> _Exercise directions_
Start with the line that contains "Build this scene" and end with the line that contains "F, HZ, CX, CH = 1200.0, 445.0, 385.5, 1.6"; retype those lines and the ones between them exactly, without any pictures.

> _Information supplied_
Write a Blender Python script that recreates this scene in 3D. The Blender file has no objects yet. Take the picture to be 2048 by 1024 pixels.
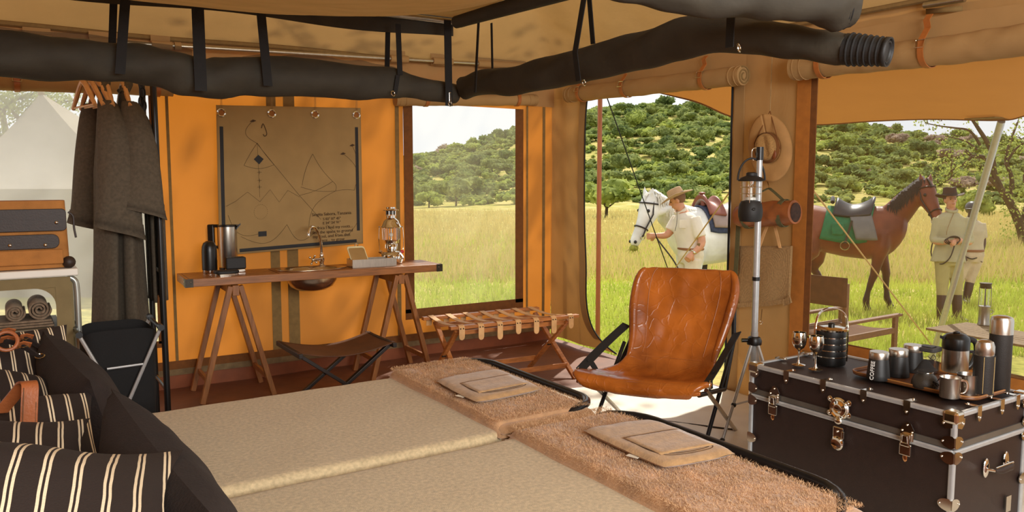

...

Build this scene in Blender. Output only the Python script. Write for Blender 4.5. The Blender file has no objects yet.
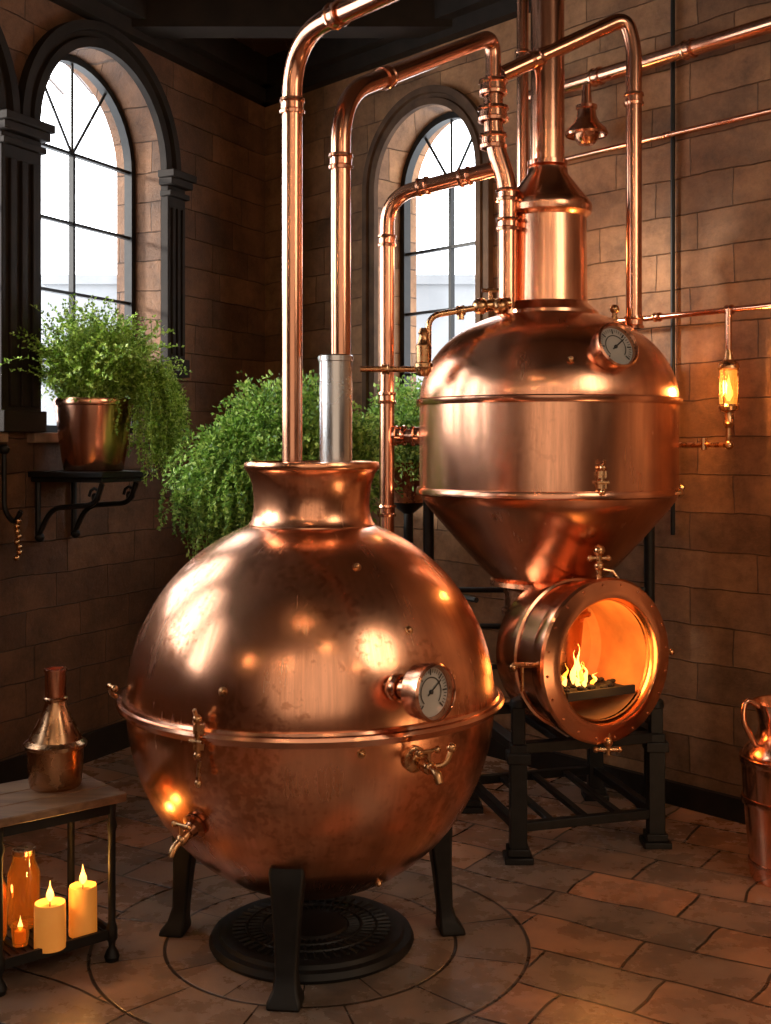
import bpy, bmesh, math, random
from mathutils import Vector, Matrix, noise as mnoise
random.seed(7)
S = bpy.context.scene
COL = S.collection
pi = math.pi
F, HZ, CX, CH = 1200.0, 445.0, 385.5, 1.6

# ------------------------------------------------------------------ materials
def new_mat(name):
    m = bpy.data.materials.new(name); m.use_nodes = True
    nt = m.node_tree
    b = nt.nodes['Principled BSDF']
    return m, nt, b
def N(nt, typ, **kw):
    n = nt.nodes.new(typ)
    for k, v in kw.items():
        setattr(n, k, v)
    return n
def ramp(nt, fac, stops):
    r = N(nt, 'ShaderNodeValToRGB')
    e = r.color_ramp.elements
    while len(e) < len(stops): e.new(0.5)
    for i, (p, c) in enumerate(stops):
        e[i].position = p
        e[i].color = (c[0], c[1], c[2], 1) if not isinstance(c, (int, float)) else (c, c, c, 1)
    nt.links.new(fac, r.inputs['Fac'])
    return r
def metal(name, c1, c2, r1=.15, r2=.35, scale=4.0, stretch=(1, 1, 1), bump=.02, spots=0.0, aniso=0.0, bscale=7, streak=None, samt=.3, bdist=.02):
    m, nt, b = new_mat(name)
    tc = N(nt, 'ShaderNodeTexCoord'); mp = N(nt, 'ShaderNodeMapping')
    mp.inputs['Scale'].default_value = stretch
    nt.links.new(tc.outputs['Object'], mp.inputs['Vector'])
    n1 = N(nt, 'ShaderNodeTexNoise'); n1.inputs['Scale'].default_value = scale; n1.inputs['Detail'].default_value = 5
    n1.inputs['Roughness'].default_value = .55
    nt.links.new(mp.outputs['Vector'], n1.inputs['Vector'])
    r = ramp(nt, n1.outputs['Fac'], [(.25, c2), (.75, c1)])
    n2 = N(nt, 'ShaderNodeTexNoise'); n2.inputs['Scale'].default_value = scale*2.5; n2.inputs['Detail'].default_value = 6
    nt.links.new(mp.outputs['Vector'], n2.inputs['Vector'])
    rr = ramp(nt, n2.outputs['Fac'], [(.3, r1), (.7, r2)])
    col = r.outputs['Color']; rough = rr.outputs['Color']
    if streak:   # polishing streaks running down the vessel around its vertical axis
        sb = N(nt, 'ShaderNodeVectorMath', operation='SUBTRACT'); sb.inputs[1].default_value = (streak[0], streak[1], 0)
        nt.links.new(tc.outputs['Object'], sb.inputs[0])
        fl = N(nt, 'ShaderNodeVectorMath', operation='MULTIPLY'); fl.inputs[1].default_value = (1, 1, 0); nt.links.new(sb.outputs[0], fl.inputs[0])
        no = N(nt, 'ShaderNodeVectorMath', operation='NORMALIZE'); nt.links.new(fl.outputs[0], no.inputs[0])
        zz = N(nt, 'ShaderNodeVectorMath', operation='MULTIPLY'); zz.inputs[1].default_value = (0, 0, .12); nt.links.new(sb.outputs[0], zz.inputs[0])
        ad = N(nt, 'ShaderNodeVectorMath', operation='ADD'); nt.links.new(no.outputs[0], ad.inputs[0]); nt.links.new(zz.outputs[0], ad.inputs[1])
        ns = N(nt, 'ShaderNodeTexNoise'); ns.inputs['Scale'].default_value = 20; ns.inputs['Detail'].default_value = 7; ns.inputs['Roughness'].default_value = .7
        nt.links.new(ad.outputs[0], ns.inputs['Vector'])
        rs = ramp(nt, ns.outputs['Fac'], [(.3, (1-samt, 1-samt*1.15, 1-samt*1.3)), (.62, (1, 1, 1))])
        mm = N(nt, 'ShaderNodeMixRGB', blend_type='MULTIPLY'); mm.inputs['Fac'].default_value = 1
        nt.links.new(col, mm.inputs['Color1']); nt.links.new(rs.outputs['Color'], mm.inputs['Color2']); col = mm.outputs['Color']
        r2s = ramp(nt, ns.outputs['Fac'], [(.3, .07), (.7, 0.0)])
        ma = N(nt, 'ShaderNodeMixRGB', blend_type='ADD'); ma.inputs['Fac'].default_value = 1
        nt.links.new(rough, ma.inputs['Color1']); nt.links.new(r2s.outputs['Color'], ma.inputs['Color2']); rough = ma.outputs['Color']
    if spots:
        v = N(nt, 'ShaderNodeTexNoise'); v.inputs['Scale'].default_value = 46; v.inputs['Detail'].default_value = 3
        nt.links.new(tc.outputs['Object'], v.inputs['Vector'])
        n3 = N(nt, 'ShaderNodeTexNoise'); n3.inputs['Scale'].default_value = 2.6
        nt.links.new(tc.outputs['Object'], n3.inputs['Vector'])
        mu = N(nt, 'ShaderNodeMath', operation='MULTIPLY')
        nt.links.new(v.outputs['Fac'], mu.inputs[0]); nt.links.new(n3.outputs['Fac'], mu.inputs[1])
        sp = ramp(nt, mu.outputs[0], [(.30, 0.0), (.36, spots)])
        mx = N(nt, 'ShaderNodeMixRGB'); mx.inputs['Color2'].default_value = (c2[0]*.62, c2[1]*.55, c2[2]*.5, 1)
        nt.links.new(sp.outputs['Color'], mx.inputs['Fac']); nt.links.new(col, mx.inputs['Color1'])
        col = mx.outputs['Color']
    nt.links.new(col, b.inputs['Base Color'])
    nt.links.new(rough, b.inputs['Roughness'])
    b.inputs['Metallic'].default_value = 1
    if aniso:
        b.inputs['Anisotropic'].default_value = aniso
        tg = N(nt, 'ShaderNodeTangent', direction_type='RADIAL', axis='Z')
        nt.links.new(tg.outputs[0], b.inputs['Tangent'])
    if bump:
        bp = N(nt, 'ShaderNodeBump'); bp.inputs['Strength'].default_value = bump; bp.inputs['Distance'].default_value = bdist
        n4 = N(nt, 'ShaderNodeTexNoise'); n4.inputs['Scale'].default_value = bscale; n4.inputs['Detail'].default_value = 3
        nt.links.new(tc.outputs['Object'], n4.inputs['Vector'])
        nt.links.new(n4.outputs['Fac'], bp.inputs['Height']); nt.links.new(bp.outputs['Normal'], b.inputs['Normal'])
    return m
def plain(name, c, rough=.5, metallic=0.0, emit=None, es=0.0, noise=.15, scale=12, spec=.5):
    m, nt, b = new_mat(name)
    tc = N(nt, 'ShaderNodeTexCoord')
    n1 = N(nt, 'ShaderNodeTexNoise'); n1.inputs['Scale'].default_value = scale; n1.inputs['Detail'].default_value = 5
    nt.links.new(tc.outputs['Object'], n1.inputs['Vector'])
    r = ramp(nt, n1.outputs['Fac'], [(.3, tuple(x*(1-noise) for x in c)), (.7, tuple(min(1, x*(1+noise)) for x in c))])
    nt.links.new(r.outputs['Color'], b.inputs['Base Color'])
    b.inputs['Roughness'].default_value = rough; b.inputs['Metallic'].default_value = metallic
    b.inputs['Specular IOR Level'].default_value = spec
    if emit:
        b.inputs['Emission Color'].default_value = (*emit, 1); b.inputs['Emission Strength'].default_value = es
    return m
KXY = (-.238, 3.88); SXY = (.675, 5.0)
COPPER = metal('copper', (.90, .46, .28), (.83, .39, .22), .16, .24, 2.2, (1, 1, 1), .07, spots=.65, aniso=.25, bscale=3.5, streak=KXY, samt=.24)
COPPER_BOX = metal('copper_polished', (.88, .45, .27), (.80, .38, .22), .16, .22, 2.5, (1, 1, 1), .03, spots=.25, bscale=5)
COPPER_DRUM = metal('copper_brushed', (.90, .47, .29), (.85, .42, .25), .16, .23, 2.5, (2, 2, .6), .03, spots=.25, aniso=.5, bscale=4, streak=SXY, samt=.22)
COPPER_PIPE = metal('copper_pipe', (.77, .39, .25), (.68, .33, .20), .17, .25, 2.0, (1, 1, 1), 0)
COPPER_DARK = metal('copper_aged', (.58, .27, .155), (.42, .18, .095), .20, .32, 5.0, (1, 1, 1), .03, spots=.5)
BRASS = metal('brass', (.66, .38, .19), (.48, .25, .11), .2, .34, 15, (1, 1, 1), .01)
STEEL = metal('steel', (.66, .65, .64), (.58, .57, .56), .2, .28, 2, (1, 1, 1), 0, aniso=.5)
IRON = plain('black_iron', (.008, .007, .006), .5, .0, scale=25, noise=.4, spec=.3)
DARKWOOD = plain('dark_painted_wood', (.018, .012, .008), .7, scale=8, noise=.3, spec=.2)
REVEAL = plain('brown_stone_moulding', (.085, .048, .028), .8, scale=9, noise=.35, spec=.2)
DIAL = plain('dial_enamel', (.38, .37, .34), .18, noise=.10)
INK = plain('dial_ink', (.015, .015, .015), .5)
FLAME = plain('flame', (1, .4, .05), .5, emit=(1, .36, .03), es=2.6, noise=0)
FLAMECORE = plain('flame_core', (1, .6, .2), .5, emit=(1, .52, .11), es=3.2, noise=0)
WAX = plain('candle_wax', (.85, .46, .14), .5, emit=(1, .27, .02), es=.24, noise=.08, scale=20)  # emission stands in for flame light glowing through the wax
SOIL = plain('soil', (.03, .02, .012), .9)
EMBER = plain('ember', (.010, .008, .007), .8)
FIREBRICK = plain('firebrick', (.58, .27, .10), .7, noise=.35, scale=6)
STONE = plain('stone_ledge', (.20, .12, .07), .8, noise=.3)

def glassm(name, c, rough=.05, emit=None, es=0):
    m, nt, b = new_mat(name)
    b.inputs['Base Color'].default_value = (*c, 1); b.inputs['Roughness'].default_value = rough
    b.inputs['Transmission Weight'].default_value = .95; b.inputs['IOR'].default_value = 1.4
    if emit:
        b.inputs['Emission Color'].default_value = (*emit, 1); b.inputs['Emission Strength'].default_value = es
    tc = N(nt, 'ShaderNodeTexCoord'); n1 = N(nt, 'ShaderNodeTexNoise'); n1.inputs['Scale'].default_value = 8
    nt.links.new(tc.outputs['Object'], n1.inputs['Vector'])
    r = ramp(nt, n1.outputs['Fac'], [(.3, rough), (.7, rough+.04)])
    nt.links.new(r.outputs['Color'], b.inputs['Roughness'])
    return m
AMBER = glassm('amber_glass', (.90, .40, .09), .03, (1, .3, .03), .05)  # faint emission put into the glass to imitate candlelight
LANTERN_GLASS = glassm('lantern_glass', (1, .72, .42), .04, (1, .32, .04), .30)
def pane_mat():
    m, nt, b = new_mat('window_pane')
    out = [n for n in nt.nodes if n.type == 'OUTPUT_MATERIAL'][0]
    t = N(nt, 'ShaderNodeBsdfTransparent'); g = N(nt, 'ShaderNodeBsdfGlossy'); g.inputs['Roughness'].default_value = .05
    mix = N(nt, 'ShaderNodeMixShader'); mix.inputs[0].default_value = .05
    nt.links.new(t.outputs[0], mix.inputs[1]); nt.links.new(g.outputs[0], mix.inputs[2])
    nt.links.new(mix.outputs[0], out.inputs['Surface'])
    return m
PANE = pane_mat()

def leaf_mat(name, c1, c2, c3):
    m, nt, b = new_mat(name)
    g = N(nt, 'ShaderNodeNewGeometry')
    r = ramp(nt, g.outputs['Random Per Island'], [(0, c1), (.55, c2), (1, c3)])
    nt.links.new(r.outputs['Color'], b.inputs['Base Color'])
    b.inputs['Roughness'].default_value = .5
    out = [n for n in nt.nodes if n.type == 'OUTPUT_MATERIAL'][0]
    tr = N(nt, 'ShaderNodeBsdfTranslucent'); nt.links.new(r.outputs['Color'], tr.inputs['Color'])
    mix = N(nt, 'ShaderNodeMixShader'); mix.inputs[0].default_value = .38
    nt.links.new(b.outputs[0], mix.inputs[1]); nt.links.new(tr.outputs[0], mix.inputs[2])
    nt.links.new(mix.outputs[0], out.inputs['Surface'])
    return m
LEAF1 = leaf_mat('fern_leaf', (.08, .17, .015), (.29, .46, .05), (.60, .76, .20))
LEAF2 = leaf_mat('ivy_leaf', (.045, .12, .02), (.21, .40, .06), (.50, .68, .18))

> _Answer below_
Build this scene in Blender. Output only the Python script. Write for Blender 4.5. The Blender file has no objects yet.
import bpy, bmesh, math, random
from mathutils import Vector, Matrix, noise as mnoise
random.seed(7)
S = bpy.context.scene
COL = S.collection
pi = math.pi
F, HZ, CX, CH = 1200.0, 445.0, 385.5, 1.6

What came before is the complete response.